Bush criticized energy policy, federal land use policy, subsidized housing, and the Occupational Safety and Health Administration ("a misuse of power," he said), and he warned that Social Security would go bust in ten years unless people were given a chance to invest the money themselves.
Sure, it looks like another article about Bush's strong position on the Social Security issue, but it's from 1988! He's been full of shit from the get-go, people.

Breathe, Denise...breathe.
-Blind patriotism is for F O O L S.
-Condi Rice is a L I A R.
-Alberto Gonzales is an embarrassment to H O N E S T Latinos in government.

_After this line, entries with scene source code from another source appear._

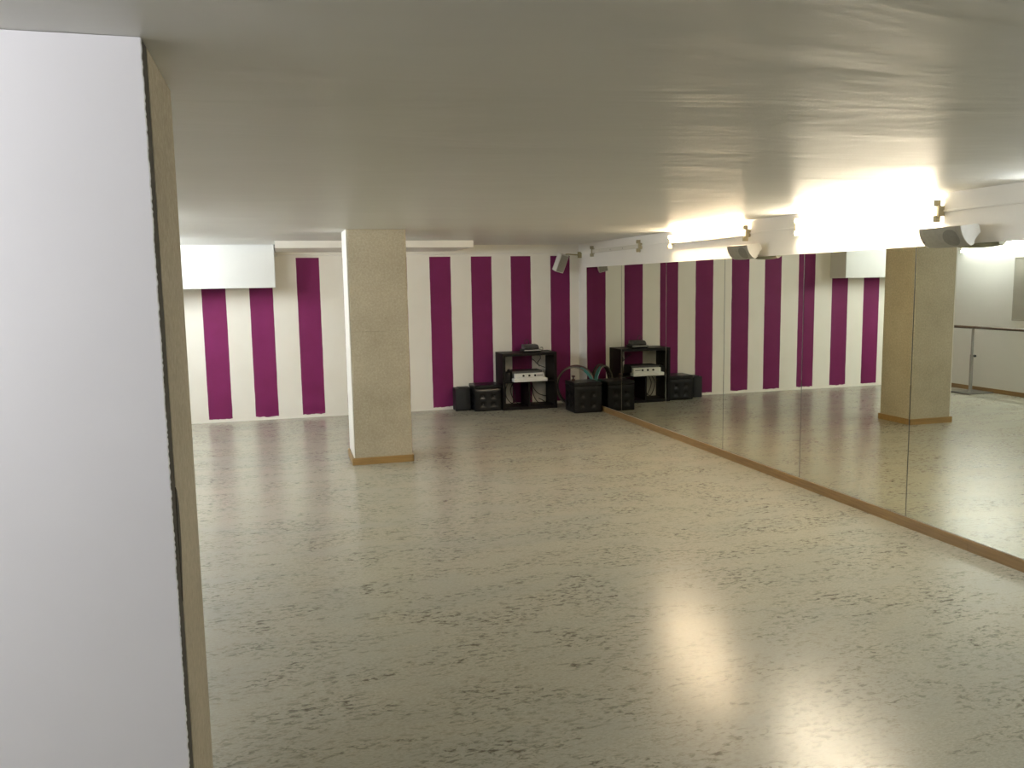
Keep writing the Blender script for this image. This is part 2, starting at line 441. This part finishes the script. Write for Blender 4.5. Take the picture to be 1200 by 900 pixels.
# ------------------------------------------------------------------ wall speakers
def make_curved_speaker(label, yc, size=1.0):
    t = thing('wall_speaker', label, 'speaker', (0, yc, 1.876), 0, 'curved speakers above the mirrors')
    # cross-section in (x, z), convex front from top lip to lower tip
    front = [(-.190, .112), (-.186, .088), (-.176, .062), (-.160, .036), (-.139, .014), (-.112, 0)]
    back = [(-.094, .010), (-.088, .034), (-.050, .080), (-.066, .118), (-.080, .124)]
    prof = front + back
    L = .165
    n = 12; g = BM(); rings = []
    for i in range(n + 1):
        s = -1 + 2 * i / n; y = s * L
        bow = .016 * (1 - s * s)            # the baffle bows outwards along its length
        rings.append([g.verts.new((x - (bow if k < 6 else 0), y, z - (bow * .5 if k < 6 else 0) * (k / 5 if k < 6 else 0))) for k, (x, z) in enumerate(prof)])
    m = len(prof)
    for i in range(n):
        for k in range(m): g.faces.new((rings[i][k], rings[i][(k + 1) % m], rings[i + 1][(k + 1) % m], rings[i + 1][k]))
    g.faces.new(rings[0][::-1]); g.faces.new(rings[-1])
    obj('shell', g, 'speaker_face', t, True)
    for sy in (-1, 1):
        g = BM(); cx, cz = -.115, .062
        pr = [(cx + (x - cx) * 1.03, cz + (z - cz) * 1.03) for x, z in prof]
        add_extrude(g, pr, sy * L - (.006 if sy < 0 else -.0002), sy * L + (.006 if sy > 0 else -.0002)); o = obj('end_cap', g, 'speaker_grey', t); o['label'] = 'pale end cap'
    # woofer showing through the baffle: a shallow curved disc
    def on_face(u, v, lift):
        k = v * 5; i = min(4, int(k)); f = k - i
        x = front[i][0] + (front[i + 1][0] - front[i][0]) * f; z = front[i][1] + (front[i + 1][1] - front[i][1]) * f
        s = u / L; bow = .016 * (1 - s * s)
        return Vector((x - bow - lift, u, z - bow * .5 * v - lift * .6))
    def disc(u0, v0, r, lift, name, mat):
        g = BM(); c = g.verts.new(on_face(u0, v0, lift)); prev = None; rings = []
        for q in (.5, 1.0):
            rings.append([g.verts.new(on_face(u0 + r * q * math.cos(a), min(1, max(0, v0 + r * q * math.sin(a) / .145)), lift)) for a in [2 * PI * j / 24 for j in range(24)]])
        for j in range(24):
            g.faces.new((c, rings[0][j], rings[0][(j + 1) % 24])); g.faces.new((rings[0][j], rings[1][j], rings[1][(j + 1) % 24], rings[0][(j + 1) % 24]))
        return obj(name, g, mat, t, True)
    disc(-.085, .50, .055, .002, 'woofer', 'speaker_cone')
    disc(.150, .62, .007, .003, 'badge', 'black_plastic')
    g = BM(); add_box(g, -.075, RW - .0005, -.03, .03, .062, .092, .003); add_box(g, -.006, RW - .0005, -.045, .045, .03, .118, .003)
    obj('bracket', g, 'speaker_grey', t)
    return t
make_curved_speaker('curved speaker on the wall at the right, with a round woofer facing down', -6.885)
make_curved_speaker('smaller-looking curved speaker between the two lit lamps above the mirror', -4.55)

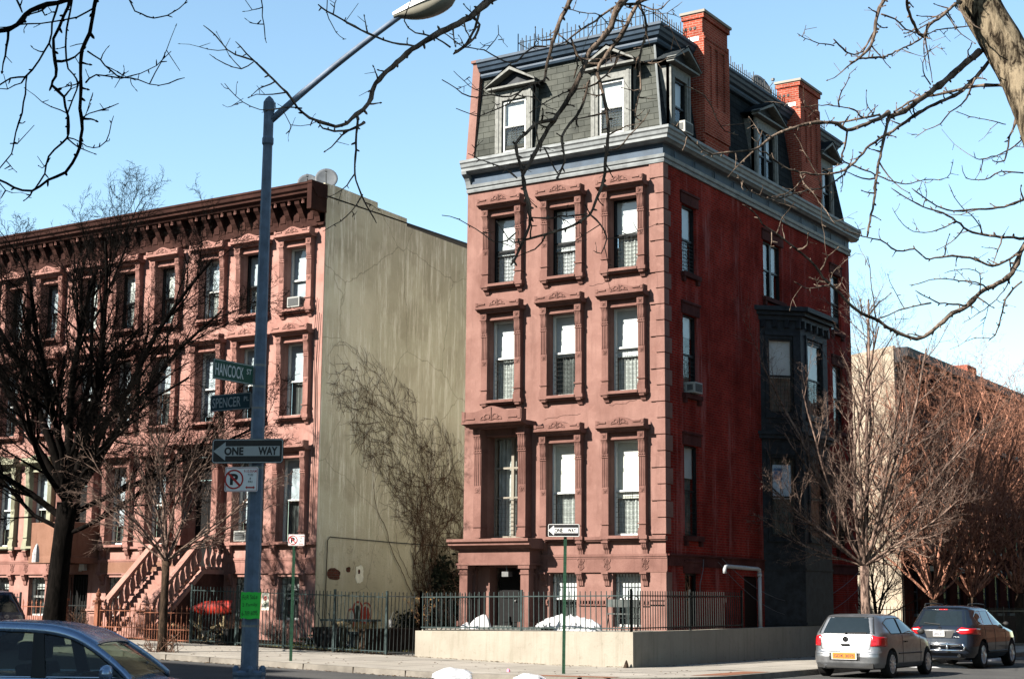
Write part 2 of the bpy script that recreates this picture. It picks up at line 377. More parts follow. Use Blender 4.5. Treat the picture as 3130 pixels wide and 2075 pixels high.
def window(parent, x, z, w, h, depth, frame='white_frame', rail=.5, shade=.5, shade_m='shade', lower='curtain', guard=True, y0=0, rz=0, glass='glass', mull=0, bars=0, name='window', label=None, side=None, gz_=.48):
    """one window: sash mesh with glass, shade, curtain and guard as children"""
    k = ('s', round(w, 3), round(h, 3), rail, frame, mull)
    if side is None: loc = (x, y0+depth, z)
    else: loc = (side-depth+0, x, z)
    o = inst(k, lambda: sash_mb(w, h, rail, mull=mull), name, M[frame], parent, loc, rz)
    if label: o['label'] = label
    inst(('g', w, h, rail, glass), lambda: MB().add([(-w/2+.05, .008, .05), (w/2-.05, .008, .05), (w/2-.05, .008, h*rail-.02), (-w/2+.05, .008, h*rail-.02), (-w/2+.05, -.008, h*rail+.02), (w/2-.05, -.008, h*rail+.02), (w/2-.05, -.008, h-.05), (-w/2+.05, -.008, h-.05)], [(0, 1, 2, 3), (4, 5, 6, 7)]), 'pane', M[glass], o)
    if shade > 0:
        inst(('sh', w, h, shade, shade_m), lambda: MB().box(-w/2+.04, .07, h*(1-shade), w/2-.04, .075, h-.03).box(-w/2+.05, .062, h*(1-shade)-.015, w/2-.05, .083, h*(1-shade)+.012), 'window_shade', M[shade_m], o)
    if lower:
        def cur():
            b = MB(); n = 26; vs = []; fs = []
            for i in range(n+1):
                xx = -w/2+.03+(w-.06)*i/n; yy = .16+.025*math.sin(i*1.9)+.01*math.sin(i*.7)
                vs += [(xx, yy, .03), (xx, yy, h-.04)]
            for i in range(n): fs.append((2*i, 2*i+2, 2*i+3, 2*i+1))
            return b.add(vs, fs)
        inst(('cu', w, h, lower), cur, 'curtain', M[lower], o)
    inst(('bk', w, h), lambda: MB().box(-w/2-.1, .45, -.1, w/2+.1, .47, h+.1), 'dark_room_back', M['interior'], o)
    if guard: inst(('gd', w, h, gz_), lambda: guard_mb(w-.1, h*gz_), 'window_guard', M['iron'], o, (0, -.075, .05))
    if bars: inst(('br', w, h, bars), lambda: bars_mb(w, h, bars), 'window_bars', M['iron'], o, (0, -.12, 0))
    return o
def rosette(b, x, y, z, r):
    b.box(x-r*1.25, y-.012, z-r*1.25, x+r*1.25, y, z+r*1.25)
    b.lathe([(r, 0), (r, .012), (r*.72, .022), (r*.70, .012), (r*.35, .012), (r*.3, .03), (.004, .034)], (x, y-.012, z), 10, 'y')
def scroll(b, x, y, z, s, sg=1):
    """small raised scroll of carved stone"""
    pts = []
    for i in range(9):
        t = i/8*4.2; r = s*(.18+.32*(1-i/8)); pts.append((x+sg*(r*math.cos(t)-s*.1), y, z+r*math.sin(t)))
    b.tube(pts, [s*.06]*9, 4)
def crest(b, hw, y, z0, zc, ze, big=False):
    """carved crest standing on the hood: scalloped outline with relief"""
    n = 24; poly = []
    for i in range(n+1):
        t = -1+2*i/n; a = abs(t)
        if a > .93: zz = ze+.03
        elif a > .55: zz = ze-.01
        else: zz = ze+(zc-ze)*(.5+.5*math.cos(a/.55*math.pi))
        poly.append((t*hw, zz))
    b.prism([(-hw, z0)]+poly+[(hw, z0)], y, y+.26, 'xz')
    for sg in (-1, 1):
        b.box(sg*hw*.56, y-.03, z0+.065, sg*hw*.86, y+.001, z0+.105)
        b.box(sg*hw*.88, y-.02, z0+.03, sg*hw*.98, y+.001, ze+.01)
        scroll(b, sg*hw*.14, y-.012, z0+.10, .17 if not big else .26, sg); scroll(b, sg*hw*.27, y-.012, z0+.055, .12 if not big else .2, sg)
        b.tube([(0, y-.012, z0+.02), (sg*hw*.12, y-.016, z0+.06), (sg*hw*.36, y-.012, z0+.03)], .012, 4)
    b.tube([(0, y-.016, z0+.015), (0, y-.02, zc-.03)], .014, 4)
def surround_mb(w, h, door=False):
    """carved stone window surround, opening w x h, local origin bottom centre of the opening"""
    b = MB(); pw = .21 if not door else .26; P = -.17 if not door else -.34; hw = w/2
    for sg in (-1, 1):
        a, c = sg*hw, sg*(hw+pw); xa, xc = min(a, c), max(a, c); xm = (a+c)/2
        b.box(xa, P, .20, xc, .0, h-.41)                                        # shaft slab
        b.box(xa-.02, P-.04, 0, xc+.02, 0, .13); b.box(xa-.01, P-.025, .13, xc+.01, 0, .20)   # plinth
        b.box(xa-.025, P-.035, .30, xc+.025, 0, .335)
        zr = h*.47; rosette(b, xm, P, zr, pw*.30)
        f0, f1 = zr+pw*.5, h-.52
        for k in range(4):
            xx = xa+pw*(k+.5)/4+.0; b.box(xx-.013, P-.02, f0, xx+.013, P, f1)
        b.box(xa-.012, P-.03, h-.50, xc+.012, 0, h-.465); b.box(xa-.012, P-.03, h-.43, xc+.012, 0, h-.41)
        for k in range(3): b.lathe([(.016, 0), (.026, .02), (.004, .05)], (xa+pw*(k+.5)/3, P-.025, h-.465), 6)
        # wavy console
        prof = []
        for i in range(9):
            t = i/8; prof.append((P-.02-.07*(.5-.5*math.cos(t*math.pi))-.025*math.sin(t*2*math.pi), h-.41+t*.40))
        for k in range(4):
            xx = xa+.012+(pw-.024)*(k+.5)/4; hwk = (pw-.024)/4*.34
            b.prism([(0, h-.41)]+prof+[(0, h-.01)], xx-hwk, xx+hwk, 'yz')
        b.prism([(0, h-.41)]+[(y+.022, z) for y, z in prof]+[(0, h-.01)], xa+.003, xc-.003, 'yz')
        b.box(xa-.012, P-.10, h-.01, xc+.012, 0, h+.02)
        b.box(xa, P-.07, h+.02, xc, 0, h+.20); rosette(b, xm, P-.07, h+.11, .055)
        # sill corbel
        b.prism([(0, -.30), (-.05, -.29), (-.09, -.22), (-.17, -.17), (-.19, -.10), (0, -.10)], xa+.03, xc-.03, 'yz')
    b.box(-hw, -.09, h+.0, hw, 0, h+.20); b.box(-hw, -.115, h+.0, hw, -.09, h+.04)
    H = hw+pw+(.08 if not door else .14); pr = .42 if not door else .82
    b.box(-H+.06, -pr*.6, h+.20, H-.06, 0, h+.24)
    b.prism([(0, h+.24), (-pr*.65, h+.24), (-pr*.78, h+.28), (-pr, h+.31), (-pr, h+.37), (0, h+.37)], -H, H, 'yz')
    if door: crest(b, H, -pr+.02, h+.37, h+.80, h+.66, True)
    else: crest(b, H, -pr+.03, h+.37, h+.60, h+.49)
    # sill
    if not door:
        b.box(-hw-pw-.05, -.21, -.10, hw+pw+.05, 0, 0); b.box(-hw, -.24, -.085, hw, -.21, -.02)
        b.box(-hw-pw-.03, -.17, -.135, hw+pw+.03, 0, -.10)
    return b
def surround(parent, x, z, w, h, m, door=False, rz=0, side=None, label=None):
    loc = (x, 0, z) if side is None else (side, x, z)
    o = inst(('sr', w, h, m, door), lambda: surround_mb(w, h, door), 'window_surround' if not door else 'door_surround', M[m], parent, loc, rz)
    if label: o['label'] = label
    return o
def lyre(b, x, y, z):
    for sg in (-1, 1):
        b.tube([(x+sg*.09, y, z+.34), (x+sg*.11, y, z+.29), (x+sg*.055, y, z+.2), (x+sg*.10, y, z+.1), (x+sg*.02, y, z+.03)], .011, 4)
        b.tube([(x+sg*.035, y, z+.30), (x+sg*.03, y, z+.16)], .009, 4); scroll(b, x+sg*.055, y, z+.1, .07, sg)
    b.tube([(x, y, z+.36), (x, y, z+.02)], .009, 4)
    for zz in (.37, .0): b.lathe([(.004, 0), (.016, .01), (.004, .022)], (x, y, z+zz-.01), 6)
    b.tube([(x-.09, y, z+.21), (x+.09, y, z+.21)], .008, 4)
def fluted_corbel(b, x, z, w=.17, hh=.32):
    for k in range(3):
        xx = x-w/2+w*(k+.5)/3; q = w/3*.38
        b.prism([(0, z-hh), (-.05, z-hh+.01), (-.06, z-hh*.6), (-.12, z-hh*.4), (-.15, z-hh*.15), (-.16, z), (0, z)], xx-q, xx+q, 'yz')
    b.prism([(0, z-hh), (-.03, z-hh+.01), (-.04, z-hh*.6), (-.10, z-hh*.4), (-.13, z)] + [(0, z)], x-w/2, x+w/2, 'yz')
    b.box(x-w/2-.02, -.19, z, x+w/2+.02, 0, z+.05)
def belt_mb(x0, x1, centres, pw=.20):
    """two belt courses, the carved frieze between them and the corbels under the sills"""
    b = MB()
    b.box(x0, -.13, 3.29, x1, 0, 3.375); b.box(x0, -.09, 3.25, x1, 0, 3.29)
    b.box(x0, -.07, 2.83, x1, 0, 2.90); b.box(x0, -.05, 2.78, x1, 0, 2.83); b.box(x0, -.035, 2.44, x1, 0, 2.78); b.box(x0, -.06, 2.40, x1, 0, 2.44)
    for c in centres:
        for sg in (-1, 1):
            xx = c+sg*.60; fluted_corbel(b, xx, 3.20); lyre(b, xx, -.045, 2.44); fluted_corbel(b, xx, 2.35)
    return b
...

-The Democratic Leadership Council is a J O K E. I've not written about the dangers of homo-SIN-uality in a while, mainly because lunatic evangelicals don't really need further recognition, but they do seem to get wackier by the minute.
"Nothing is more threatening to the foundation of our country than the radical homosexual agenda and its assault on marriage and the family," Mrs. Fields said.
Mrs. Fields is the president of the Christian Coalition of Georgia. Nothing about the above statement is surprising, but Google-ing "Sadie Fields" led me to an article about Tess Fields, Sadie's queer daughter. Apparently, in addition to being a straight up bigot regarding non-straights, she's also anti-Jew. What a classy broad:
She writes that the first split with her mother occurred when she was in seventh grade and her mother told her that a Jewish friend "will go to hell" if she did not accept Christ. Sadie Fields found out when Tess was 24 that her daughter was a lesbian, she wrote. "My mother came over to where I worked, screaming, and told me I was 'dead' to the family. She called me 'sick,' 'crazy,' and 'of the devil,' " Tess Fields wrote.
I love it.
All of the crazies (Alan Keyes) have gay offspring. Perhaps the Focus on the Family assholes should focus on acceptance, save their kids grow up to be self-loathing homoheathens.

If I had a "third leg," as it were, I'd make it my personal mission to dick-slap James Dobson.